(in before Eric for this :-) Please don't top-post in responses on this
list (or most other technical lists). Posting your responses in the
context of the previous message makes it much easier for followups that
want to respond to points from several messages at once (and also makes
it easier to understand the discussion by reading just one of those
messages).
On 04/24/2015 11:08 AM, mimicafe(a)gmail.com wrote:
HI Michal
Thank you for explaining. I have this situation in a number of
production servers where we would always use static IPs for the host
and VMs. In such case we have no requirement for NATed network in the
future. And we we ever do, we can rely on a DHCP server within the LAN
to provide IPs to the VMs.
I'll look to remove
both libivirt-daemon-driver-network, libvirt-daemon-driver-network
and dnsmasq.
You can't remove libvirt-daemon-driver-network, as
libvirt-daemon-driver-qemu is dependent on it (for very good reasons).
If you try to do this, you will almost surely end up with a crashing
libvirtd.
Any further thought from your side?
On 24 April 2015 at 13:12, Michal Privoznik <mprivozn(a)redhat.com
<mailto:mprivozn@redhat.com>> wrote:
On 24.04.2015 12 <tel:24.04.2015%2012>:45, mimicafe(a)gmail.com
<mailto:mimicafe@gmail.com> wrote:
> I am running KVM virtualization with libvirtd (libvirt) 0.10.2
in bridged
> network mode, however I still have the default virtual network
> bridge/interfaces and dnsmasq on the host. What I am trying to
understand
> is whether or not dnsmasq and the virtual network (*virbr0,
Vnet0 and Vnet1*)
> still play any role. If not, can I remove them?

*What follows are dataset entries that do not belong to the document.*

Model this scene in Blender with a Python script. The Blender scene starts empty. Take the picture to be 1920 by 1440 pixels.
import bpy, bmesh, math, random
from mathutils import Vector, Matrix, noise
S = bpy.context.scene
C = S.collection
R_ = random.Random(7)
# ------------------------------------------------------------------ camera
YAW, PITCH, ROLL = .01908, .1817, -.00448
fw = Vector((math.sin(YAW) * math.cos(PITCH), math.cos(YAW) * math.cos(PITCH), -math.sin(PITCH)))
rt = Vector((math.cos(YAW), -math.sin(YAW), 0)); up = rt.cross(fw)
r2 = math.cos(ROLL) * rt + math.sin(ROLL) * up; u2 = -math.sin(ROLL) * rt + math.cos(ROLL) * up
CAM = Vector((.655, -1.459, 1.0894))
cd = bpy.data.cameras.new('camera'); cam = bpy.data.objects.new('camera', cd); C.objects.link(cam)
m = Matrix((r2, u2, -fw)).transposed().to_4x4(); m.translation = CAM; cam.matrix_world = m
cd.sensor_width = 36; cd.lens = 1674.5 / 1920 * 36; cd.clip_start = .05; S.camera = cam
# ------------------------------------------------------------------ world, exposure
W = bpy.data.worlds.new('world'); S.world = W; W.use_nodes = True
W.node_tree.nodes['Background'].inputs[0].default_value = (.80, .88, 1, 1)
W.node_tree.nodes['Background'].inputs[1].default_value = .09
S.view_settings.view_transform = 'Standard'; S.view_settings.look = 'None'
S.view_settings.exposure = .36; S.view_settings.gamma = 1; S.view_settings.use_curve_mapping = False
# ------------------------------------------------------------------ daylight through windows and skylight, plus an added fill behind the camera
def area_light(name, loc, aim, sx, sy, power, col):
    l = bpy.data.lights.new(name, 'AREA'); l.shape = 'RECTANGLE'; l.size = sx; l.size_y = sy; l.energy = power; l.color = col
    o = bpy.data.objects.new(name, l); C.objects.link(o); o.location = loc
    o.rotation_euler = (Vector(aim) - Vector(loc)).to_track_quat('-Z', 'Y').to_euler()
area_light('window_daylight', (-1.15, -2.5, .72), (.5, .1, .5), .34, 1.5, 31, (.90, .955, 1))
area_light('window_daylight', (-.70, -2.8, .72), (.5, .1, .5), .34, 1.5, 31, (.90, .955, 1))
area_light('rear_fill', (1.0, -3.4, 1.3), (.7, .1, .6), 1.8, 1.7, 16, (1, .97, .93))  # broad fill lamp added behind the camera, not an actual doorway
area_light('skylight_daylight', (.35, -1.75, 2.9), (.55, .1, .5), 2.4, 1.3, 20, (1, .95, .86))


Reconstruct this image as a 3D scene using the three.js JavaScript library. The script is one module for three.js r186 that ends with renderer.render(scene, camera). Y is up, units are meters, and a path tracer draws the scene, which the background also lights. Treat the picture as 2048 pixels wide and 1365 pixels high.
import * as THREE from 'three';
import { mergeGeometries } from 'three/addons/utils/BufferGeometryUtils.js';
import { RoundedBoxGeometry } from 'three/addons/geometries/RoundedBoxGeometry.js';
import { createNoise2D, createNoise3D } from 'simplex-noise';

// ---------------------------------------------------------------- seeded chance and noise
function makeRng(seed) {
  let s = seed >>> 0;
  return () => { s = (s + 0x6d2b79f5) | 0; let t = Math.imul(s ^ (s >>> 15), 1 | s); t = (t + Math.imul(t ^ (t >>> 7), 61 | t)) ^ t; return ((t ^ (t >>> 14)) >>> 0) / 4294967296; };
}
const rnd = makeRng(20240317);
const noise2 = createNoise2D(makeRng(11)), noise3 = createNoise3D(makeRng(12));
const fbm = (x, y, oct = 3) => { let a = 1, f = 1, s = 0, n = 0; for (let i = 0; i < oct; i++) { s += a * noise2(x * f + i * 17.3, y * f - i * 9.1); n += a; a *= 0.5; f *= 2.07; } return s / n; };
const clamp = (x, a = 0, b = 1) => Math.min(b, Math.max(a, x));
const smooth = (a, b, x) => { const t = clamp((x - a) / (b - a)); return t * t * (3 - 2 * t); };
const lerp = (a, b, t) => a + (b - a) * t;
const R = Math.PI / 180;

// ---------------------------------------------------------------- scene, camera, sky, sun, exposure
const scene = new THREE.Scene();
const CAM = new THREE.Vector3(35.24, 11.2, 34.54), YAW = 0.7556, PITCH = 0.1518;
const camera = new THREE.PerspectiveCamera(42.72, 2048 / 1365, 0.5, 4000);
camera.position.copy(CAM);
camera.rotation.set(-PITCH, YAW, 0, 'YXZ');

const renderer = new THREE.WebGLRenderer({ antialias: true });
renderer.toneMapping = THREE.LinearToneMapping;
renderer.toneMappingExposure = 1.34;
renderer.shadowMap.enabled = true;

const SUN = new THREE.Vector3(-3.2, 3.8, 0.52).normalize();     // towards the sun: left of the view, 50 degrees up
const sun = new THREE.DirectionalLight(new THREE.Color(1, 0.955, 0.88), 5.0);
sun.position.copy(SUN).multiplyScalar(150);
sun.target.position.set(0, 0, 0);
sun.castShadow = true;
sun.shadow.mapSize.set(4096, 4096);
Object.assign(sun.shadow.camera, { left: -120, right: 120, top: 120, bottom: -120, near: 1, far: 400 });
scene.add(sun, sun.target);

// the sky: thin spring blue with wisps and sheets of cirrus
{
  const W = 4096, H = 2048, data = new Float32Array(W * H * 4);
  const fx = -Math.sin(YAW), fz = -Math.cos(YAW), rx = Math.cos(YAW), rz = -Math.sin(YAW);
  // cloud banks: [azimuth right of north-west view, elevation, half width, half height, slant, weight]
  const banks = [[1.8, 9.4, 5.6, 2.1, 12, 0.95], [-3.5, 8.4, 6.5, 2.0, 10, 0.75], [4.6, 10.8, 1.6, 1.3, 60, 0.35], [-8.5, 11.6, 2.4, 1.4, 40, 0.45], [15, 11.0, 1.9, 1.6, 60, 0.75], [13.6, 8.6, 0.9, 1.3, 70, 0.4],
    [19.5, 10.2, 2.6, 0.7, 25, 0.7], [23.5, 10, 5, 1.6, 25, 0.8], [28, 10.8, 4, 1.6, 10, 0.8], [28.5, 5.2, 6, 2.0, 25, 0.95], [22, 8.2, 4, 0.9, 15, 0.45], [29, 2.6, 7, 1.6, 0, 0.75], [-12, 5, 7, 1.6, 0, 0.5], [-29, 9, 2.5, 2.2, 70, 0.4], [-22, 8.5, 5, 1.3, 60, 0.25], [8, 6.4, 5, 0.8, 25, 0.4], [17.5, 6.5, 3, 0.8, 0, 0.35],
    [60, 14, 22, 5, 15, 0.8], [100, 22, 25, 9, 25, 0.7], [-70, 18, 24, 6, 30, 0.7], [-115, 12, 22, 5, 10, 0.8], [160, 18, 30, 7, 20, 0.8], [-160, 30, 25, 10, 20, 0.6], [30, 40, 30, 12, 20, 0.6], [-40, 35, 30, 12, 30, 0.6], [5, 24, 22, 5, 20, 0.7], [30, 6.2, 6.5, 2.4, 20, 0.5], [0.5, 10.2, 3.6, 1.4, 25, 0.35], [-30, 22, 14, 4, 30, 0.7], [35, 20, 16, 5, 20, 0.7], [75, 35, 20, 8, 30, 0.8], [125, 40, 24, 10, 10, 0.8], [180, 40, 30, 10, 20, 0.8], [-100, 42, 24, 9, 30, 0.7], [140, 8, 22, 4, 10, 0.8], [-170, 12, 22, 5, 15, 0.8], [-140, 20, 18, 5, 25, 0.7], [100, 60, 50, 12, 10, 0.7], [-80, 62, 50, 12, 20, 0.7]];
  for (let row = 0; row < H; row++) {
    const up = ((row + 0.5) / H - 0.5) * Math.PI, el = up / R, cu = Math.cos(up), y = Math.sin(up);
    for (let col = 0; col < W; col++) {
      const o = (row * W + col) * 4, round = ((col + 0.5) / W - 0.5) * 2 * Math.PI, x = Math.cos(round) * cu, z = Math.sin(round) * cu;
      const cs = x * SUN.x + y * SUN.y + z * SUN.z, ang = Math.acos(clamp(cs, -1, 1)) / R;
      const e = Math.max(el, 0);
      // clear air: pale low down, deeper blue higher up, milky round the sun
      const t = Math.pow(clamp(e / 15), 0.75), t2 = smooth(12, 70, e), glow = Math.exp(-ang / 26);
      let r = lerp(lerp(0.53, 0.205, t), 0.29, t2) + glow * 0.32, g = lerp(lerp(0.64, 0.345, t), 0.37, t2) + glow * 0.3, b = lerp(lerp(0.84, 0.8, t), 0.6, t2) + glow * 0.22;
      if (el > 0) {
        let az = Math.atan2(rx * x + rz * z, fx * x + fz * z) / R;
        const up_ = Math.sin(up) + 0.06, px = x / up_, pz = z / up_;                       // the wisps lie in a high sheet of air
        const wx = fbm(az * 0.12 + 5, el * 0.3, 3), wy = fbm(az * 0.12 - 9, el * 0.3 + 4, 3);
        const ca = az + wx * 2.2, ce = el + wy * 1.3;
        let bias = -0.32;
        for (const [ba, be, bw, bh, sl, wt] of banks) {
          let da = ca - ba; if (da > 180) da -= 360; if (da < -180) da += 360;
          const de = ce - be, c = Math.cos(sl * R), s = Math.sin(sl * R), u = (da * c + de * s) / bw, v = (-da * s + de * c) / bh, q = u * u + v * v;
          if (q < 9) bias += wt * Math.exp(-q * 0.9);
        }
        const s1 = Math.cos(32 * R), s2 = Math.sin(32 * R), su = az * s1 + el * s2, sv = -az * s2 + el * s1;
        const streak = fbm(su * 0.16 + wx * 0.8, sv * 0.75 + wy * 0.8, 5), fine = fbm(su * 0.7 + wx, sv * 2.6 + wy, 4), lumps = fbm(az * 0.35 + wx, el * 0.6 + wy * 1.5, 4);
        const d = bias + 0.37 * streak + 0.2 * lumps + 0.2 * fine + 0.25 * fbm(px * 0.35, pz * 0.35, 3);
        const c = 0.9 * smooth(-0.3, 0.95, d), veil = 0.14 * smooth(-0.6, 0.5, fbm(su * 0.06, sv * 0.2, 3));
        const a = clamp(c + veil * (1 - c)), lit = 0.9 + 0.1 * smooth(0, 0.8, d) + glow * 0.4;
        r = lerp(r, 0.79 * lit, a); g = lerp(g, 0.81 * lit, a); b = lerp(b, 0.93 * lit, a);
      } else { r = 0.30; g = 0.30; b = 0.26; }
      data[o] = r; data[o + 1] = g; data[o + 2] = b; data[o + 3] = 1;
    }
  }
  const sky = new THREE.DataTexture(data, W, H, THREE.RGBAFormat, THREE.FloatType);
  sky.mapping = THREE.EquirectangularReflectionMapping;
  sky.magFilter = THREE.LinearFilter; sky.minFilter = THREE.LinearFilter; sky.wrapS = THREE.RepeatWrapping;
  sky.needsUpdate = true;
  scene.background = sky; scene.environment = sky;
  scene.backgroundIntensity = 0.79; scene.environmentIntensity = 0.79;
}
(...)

You are mixing together a couple differnet (but related) things. virbr0
is a bridge device created for libvirt's "default" virtual network, and
the dnsmasq instance that is running is also run by libvirt for that
network. However, the vnet0 and vnet1 devices are tap devices; one of
these is created for each domain interface, whether you use libvirt's
network or you connect to a host bridge that you've configured yourself
- you can't eliminate those devices.
Yes, you can safely remove libvirt-daemon-config-network package. It
should disable the default network.
Actually that won't disable any already-installed default network.
You'll need to do this:
virsh net-destroy default
virsh net-undefine default
Once you've done this, the virbr0 device will no longer appear, and
dnsmasq will not be run (although the binary will still be present on
the disk).
However, dropping dnsmasq is a bit
harder, since libivirt-daemon-driver-network depends on it. We can't
know whether you will not someday like a NATed network with a DHCP
server, even though now you don't. However,
libvirt-daemon-driver-network takes care about all the network types
known to libvirt, so you can't really drop it (unless forcibly
removing
the package and let the libvirt just deal with it, which I'd
discourage
you from doing anyway).
That's not going to work. There are things in the network driver other
than just libvirt's virtual networks, and qemu isn't setup to deal with
the network driver not being present.